以上のことから,ソ連・東欧における累積債務問題の今後の動向も注目される。85年末のソ連・東欧の対西側純債務は,約670億ドルと,81年末の約790億ドルに比べ改善を示しており,ソ連・東欧は債務返済の面では,他の累積債務国に比べ成績がよかったことから,西側銀行は近年,貸し付け金利のスプレッドを低下させていた。しかし,85年の対西側貿易収支が悪化したこと,86年の輸出もやや不振なこと等により,ソ連・東欧の累積債務問題の先行きには不安感も出ており,資金の取り入れ等が悪化することも懸念される。

(3)ゴルバチョフと新5か年計画

(経済改革)

ソ連では,ゴルバチョフ政権への転換にともない,行政面でも改革がなされてきており,現在ある36工業関係省の統廃合が目指されている。機械工業関連では,統一した指導,調整等の権限を持つ「機械工業に関するソ連閣僚会議本部」も創設(85年10月)されている。また,農業でも国家農工委員会が新設されるとともに関係する5省と一つの委員会は廃止されている。貿易関連もこれまで外国貿易省が持っていた直接に貿易取引を行う権限は87年から各管轄省及び企業・企業合同に分割された。これらは,中央計画システムの機能を円滑化させるとともに,経済の効率化を意図したものであろう。

(第12次5か年計画)

ソ連は,86年2~3月にかけて開催された第27回ソ連邦共産党大会で「2000年までの長期社会・経済発展計画」とこれの下に策定された中期計画である第12次5か年計画案(以下,5か年は省略)を採択した。第12次計画は,最終的には6月のソ連最高会議で採択されたが,その内容をみると,2000年までに国民所得,工業総生産を倍増(年平均成長率4.8%)するとした長期計画に比べ,国民所得成長率を年平均4.1%とするなどやや低めに抑えられている。これは,第12次計画の目標を第11次計画までの未達成部門の調整に置き,80年代後半を各部門間のボトル・ネックの改善と調整に当てることにより90年以降の経済的飛躍を目的としていることに対応している。

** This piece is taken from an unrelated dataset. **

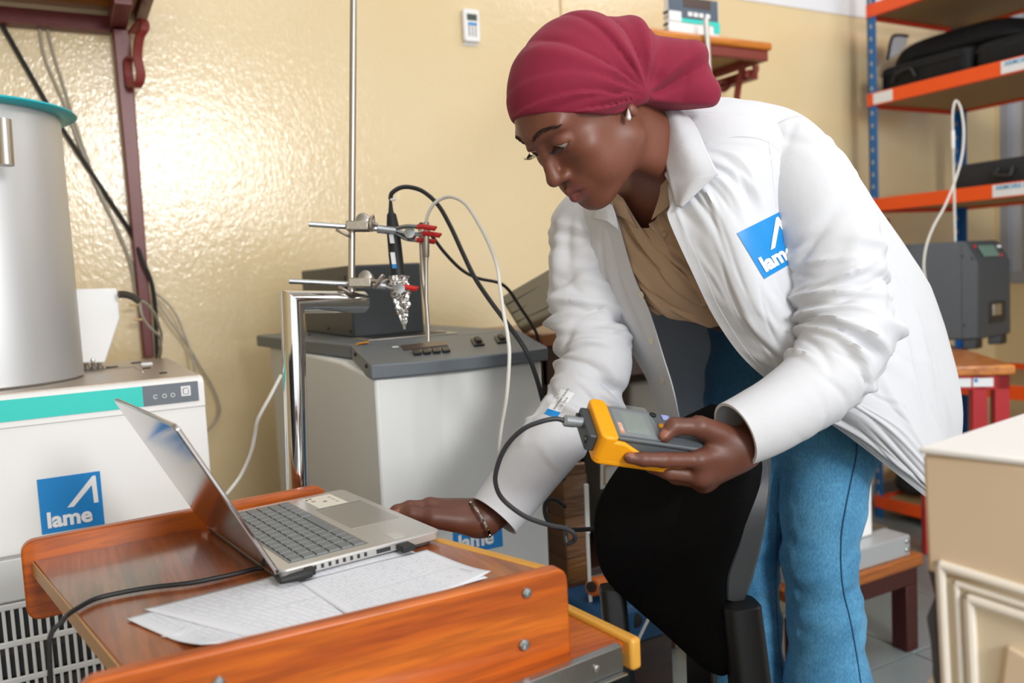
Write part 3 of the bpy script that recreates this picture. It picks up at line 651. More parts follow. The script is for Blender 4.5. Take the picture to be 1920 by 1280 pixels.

第12次計画の重点施策をみると,①科学技術発展の重視,②エネルギー浪費的経済構造の改善,③機械工業優先とこれに伴う積極的投資策,④民生重視の推進等があげられている。

第12次計画の各指標(第1-4-6表)をみると,前述の国民所得同様,工業総生産の年平均成長率も4.6%増と抑えられている。なお,民生重視から,消費財生産は同4.9%増と生産財生産の同4.4%増に比べ高目に計画されている。これに対して農業生産は,穀物生産を年平均目標2.5憶トンと高目に計画していることもあって,その達成は困難とみられている。